The Bakery Heists
I’m on a Murakami binge. Shameless about it. He’s one of the best writers alive, has been for decades, probably will be forever.
The problem is knowing where to start. Norwegian Wood? Hard-Boiled Wonderland? 1Q84? Each one feels like it demands something different from you. You can see why people freeze.
Enter The Bakery Heists—a short story, illustrated by Kat Menschik, that works like a demo. Read it in an evening with a beer or coffee. By the time you’re done, you’ll know if Murakami’s your thing or not.
The plot is stupid in the best way: two guys are hungry, so they decide to rob a bakery. That’s genuinely the setup. Everything that happens next follows that completely dumb logic.
The story never explains itself. There’s a woman. There’s something that might be a curse or might be nothing. There are rules nobody enforces. A lesser writer would tie it all together—make it mean something. Murakami just leaves it there, suspended, like he’s shrugging.
This passage stayed with me: God and Marx and John Lennon are dead. We were hungry, that much was certain, so we wanted to do something evil. But it wasn’t hunger that drove us to evil—it was evil that drove us by making us hungry.
It’s existential by accident, almost.
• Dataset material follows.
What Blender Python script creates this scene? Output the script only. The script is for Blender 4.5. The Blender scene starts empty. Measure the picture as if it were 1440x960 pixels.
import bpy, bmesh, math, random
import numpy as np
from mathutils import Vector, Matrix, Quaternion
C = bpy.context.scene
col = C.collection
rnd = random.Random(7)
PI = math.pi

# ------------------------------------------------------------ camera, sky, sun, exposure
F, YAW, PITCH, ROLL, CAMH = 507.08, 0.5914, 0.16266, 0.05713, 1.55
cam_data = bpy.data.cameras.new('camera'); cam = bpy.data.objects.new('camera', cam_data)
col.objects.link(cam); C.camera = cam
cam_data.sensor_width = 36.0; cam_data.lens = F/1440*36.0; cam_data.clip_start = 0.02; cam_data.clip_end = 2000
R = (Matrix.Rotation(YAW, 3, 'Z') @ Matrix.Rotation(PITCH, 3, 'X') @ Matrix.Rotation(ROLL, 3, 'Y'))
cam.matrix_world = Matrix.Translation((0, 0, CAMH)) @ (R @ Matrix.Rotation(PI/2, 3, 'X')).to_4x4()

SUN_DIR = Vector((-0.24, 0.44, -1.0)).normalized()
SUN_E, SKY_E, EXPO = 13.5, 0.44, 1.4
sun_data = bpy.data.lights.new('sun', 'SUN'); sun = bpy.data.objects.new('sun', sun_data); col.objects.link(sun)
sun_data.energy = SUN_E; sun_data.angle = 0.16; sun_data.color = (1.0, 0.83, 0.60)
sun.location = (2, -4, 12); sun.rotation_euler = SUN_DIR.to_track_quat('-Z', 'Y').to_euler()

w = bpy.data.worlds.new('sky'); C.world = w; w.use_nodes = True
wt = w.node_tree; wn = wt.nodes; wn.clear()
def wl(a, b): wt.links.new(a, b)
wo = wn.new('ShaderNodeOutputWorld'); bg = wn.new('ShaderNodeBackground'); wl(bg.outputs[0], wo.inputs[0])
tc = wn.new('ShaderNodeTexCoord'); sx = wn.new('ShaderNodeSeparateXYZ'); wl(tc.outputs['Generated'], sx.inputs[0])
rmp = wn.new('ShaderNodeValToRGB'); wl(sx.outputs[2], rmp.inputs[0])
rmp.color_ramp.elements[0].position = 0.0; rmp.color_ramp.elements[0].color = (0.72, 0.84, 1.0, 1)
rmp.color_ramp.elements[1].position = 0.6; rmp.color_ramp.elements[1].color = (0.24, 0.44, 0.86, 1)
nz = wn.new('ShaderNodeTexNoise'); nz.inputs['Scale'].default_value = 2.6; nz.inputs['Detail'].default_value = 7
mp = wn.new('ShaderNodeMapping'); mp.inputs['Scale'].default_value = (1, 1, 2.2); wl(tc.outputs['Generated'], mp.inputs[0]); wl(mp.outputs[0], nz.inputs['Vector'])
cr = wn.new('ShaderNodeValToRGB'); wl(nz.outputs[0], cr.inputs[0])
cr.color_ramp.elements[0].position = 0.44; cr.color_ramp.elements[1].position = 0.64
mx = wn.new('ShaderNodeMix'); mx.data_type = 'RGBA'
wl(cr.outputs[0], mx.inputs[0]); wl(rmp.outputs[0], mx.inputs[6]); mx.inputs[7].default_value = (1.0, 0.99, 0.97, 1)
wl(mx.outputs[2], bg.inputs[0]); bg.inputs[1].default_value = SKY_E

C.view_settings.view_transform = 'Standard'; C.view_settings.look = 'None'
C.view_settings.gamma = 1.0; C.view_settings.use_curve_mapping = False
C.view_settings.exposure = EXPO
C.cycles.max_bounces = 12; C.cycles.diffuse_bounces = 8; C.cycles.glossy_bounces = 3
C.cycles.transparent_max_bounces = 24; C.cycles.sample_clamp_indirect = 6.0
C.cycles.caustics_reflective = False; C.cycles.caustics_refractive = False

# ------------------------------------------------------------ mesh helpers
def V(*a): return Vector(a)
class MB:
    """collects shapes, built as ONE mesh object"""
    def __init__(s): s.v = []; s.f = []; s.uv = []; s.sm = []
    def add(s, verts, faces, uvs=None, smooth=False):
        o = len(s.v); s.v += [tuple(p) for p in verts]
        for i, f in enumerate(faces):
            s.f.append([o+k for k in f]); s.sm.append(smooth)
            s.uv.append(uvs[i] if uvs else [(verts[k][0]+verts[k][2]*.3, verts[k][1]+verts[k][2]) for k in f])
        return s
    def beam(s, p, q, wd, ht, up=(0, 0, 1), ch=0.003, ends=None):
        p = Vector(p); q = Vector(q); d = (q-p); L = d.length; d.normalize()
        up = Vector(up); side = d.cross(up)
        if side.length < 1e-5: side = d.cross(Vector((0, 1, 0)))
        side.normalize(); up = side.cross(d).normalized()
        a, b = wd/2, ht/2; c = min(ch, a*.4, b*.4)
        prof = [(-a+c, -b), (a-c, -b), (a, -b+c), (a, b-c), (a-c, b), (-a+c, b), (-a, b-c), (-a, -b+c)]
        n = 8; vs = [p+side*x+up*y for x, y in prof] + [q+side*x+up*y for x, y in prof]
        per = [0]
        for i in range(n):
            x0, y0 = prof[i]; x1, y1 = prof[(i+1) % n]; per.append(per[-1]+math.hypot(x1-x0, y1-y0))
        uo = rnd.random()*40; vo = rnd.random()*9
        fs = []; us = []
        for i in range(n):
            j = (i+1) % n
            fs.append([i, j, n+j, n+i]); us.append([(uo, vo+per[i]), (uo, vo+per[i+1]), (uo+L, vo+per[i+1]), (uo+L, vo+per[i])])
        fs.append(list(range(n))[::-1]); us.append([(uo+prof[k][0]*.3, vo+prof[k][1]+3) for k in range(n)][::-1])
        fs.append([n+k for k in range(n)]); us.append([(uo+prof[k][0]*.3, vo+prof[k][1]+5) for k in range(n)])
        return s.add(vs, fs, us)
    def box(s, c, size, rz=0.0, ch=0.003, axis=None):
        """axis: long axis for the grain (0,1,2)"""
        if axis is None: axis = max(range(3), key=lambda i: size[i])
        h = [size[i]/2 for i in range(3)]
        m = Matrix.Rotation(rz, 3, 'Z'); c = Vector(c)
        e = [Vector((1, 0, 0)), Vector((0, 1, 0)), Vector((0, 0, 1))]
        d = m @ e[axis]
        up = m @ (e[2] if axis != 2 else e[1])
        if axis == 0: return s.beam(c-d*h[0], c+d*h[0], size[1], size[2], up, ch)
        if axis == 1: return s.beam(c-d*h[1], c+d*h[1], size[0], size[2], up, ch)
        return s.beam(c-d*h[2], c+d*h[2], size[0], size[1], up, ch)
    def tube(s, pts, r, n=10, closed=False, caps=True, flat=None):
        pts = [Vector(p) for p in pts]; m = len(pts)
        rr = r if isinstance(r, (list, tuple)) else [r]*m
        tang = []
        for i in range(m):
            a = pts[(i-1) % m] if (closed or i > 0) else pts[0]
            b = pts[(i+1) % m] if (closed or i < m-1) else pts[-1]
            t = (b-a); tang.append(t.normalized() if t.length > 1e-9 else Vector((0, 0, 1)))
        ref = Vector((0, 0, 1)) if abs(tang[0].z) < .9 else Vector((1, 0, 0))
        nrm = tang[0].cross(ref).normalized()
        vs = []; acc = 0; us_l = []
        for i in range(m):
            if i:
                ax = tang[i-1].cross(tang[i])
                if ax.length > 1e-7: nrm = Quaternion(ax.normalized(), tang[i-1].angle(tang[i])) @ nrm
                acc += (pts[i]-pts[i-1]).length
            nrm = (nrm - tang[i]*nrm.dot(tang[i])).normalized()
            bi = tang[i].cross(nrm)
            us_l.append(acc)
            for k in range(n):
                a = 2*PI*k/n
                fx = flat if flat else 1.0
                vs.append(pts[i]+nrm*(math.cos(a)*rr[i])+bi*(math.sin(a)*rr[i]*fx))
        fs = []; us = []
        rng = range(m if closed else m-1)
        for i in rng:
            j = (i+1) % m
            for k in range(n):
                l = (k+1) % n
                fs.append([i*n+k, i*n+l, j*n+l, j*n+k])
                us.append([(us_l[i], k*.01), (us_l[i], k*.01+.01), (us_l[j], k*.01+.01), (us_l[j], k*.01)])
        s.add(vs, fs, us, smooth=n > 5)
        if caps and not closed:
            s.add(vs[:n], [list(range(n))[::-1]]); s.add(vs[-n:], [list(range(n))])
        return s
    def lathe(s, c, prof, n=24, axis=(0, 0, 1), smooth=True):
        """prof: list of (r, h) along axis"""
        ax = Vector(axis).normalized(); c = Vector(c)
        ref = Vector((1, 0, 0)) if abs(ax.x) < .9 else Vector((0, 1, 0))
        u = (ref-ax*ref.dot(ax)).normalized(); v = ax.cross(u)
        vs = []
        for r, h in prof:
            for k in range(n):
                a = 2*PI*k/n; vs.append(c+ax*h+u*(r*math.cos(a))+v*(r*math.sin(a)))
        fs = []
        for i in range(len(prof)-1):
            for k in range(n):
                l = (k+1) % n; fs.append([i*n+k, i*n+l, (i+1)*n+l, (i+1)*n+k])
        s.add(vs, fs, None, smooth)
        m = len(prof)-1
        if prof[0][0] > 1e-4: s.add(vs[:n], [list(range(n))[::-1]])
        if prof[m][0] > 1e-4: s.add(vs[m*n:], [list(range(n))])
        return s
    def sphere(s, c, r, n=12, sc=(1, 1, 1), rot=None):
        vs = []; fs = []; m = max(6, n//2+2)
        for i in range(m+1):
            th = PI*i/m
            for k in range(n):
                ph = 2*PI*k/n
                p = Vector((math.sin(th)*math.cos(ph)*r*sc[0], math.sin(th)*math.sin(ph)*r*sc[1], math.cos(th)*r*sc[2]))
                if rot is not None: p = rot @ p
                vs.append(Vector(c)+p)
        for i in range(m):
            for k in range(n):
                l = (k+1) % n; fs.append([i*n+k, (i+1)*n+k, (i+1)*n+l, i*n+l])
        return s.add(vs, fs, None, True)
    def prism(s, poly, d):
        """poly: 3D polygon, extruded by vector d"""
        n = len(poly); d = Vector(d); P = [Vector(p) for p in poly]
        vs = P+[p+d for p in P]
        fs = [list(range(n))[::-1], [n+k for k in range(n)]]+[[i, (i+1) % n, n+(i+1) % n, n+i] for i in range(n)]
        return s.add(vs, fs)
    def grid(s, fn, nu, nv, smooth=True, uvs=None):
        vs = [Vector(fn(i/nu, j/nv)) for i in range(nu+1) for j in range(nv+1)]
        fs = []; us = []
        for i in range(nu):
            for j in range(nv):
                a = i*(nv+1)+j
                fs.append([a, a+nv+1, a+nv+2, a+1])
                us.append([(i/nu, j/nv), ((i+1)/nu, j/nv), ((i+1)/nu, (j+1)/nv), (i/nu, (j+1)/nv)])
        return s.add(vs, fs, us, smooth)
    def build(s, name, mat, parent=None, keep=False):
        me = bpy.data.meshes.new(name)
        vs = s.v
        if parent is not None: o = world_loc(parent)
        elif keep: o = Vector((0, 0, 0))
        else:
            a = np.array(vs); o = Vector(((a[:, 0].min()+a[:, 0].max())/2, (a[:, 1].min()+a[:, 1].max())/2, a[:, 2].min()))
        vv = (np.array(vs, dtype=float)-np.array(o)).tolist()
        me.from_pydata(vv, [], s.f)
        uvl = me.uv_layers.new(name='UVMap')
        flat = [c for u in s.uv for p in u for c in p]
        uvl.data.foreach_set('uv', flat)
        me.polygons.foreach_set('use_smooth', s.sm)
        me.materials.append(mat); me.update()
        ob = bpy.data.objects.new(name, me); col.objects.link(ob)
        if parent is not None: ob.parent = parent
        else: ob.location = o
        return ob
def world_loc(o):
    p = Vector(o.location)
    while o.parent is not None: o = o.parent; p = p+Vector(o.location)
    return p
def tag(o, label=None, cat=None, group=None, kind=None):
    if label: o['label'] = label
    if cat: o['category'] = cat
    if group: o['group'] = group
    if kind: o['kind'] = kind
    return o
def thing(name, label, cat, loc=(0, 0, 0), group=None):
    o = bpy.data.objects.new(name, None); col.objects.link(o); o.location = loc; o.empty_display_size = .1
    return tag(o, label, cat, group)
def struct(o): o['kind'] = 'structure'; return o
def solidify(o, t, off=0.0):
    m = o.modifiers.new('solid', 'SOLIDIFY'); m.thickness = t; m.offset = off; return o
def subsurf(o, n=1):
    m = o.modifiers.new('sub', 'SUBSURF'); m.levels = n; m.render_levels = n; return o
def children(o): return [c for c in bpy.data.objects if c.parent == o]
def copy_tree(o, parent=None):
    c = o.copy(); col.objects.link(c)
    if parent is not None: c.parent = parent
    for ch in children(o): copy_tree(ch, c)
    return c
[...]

Two dumbasses explaining why they’re about to commit a crime, and somehow it sounds profound.
What’s brilliant is he treats the small and stupid as if it matters. The robbery, the woman, the rules, the maybe-curse—they all sit in the story with the same weight. Nothing gets solved. Nothing gets explained. You’re left just slightly off-balance, which is exactly the feeling I want from the fiction I read these days.
If you like it, you’re ready for the bigger books. If you don’t, you’ve lost nothing but an hour. The book’s cheap and short, so there’s no reason not to try.